Im September 2020 zitierte die «Süddeutsche» aus den Tagebüchern von Banker Christian Olearius – zu Recht, wie der Bundesgerichtshof nun festhält. (Bild Screenshot süddeutsche.de)

Im Zweifel gegen die Presse: In diesem Ruf steht die Hamburger Justiz seit einigen Jahren. In einem Rekursverfahren hat die «Süddeutsche Zeitung» nun einen Sieg auf voller Linie gegen die Hamburger Gerichte erzielt.

So hat der Bundesgerichtshof entschieden, dass die Veröffentlichung von Tagebucheinträgen des Hamburger Warburg-Bankers Christian Olearius durch die «Süddeutsche» nicht gesetzeswidrig war.

«Private Tagebuchaufzeichnungen, die von den Strafverfolgungsbehörden beschlagnahmt worden sind, stellen keine ‚amtlichen Dokumente‘ des Strafverfahrens im Sinne von Paragraf 353d Nr. 3 des Strafgesetzbuches dar», hiesst es in dem am Dienstag publizierten Urteil des Bundesgerichtshofs.

Geklagt hatte Christian Olearius, nachdem die «Süddeutsche» am 4. September 2020 aus seinem Tagebuch wortwörtlich mehrere Passagen zitiert hatte. 

Sowohl das Landgericht wie auch das Oberlandesgericht von Hamburg stuften das persönliche Journal kurzerhand als amtliches Dokument ein – womit sie es rückwirkend als Geheimsache versiegelte und so die Zitate in der «Süddeutschen» für illegal erklärten, weil diese im Rahmen des Gerichtsverfahrens noch nicht veröffentlicht worden waren.

Der Bundesgerichtshof kehrte diese eigenwillige Einstufung des Bakiers-Tagebuches diametral um: Den wörtlichen Zitaten in der Zeitung komme ein «besonderer Dokumentationswert» zu: «Mit der wortlautgetreuen Wiedergabe der Tagebuchaufzeichnungen hat die Beklagte einen Beitrag zum geistigen Meinungskampf in einer die Öffentlichkeit in höchstem Masse berührenden Frage geleistet», schreibt das Gericht in Karlsruhe weiter.

Die Meinungs- und Medienfreiheit überwiege das Interesse des Klägers am Schutz seiner Persönlichkeit.

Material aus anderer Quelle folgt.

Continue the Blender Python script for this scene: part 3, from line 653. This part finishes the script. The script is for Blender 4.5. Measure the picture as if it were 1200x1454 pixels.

Die Rechte des Bankers seien durch wörtliche Wiedergabe seiner Tagebuchaufzeichnungen «nur in verhältnismässig geringem Mass» beeinträchtigt worden. 

Die Aufhebung des Hamburger Urteils gegen die «Süddeutsche Zeitung» ist medienpolitisch wichtig. In ihrem Artikel «Notizen aus feiner Gesellschaft» publizierte die Zeitung im September 2020 einen Artikel, der sich mit einer möglichen Einflussnahme von hochrangigen Hamburger Politikern auf Entscheidungen der Finanzbehörden im Zusammenhang mit Steuerrückforderungen nach Cum-Ex-Geschäften beschäftigt. 

Der in dem Artikel behandelte Verdacht ist Gegenstand eines parlamentarischen Untersuchungsausschusses in Hamburg.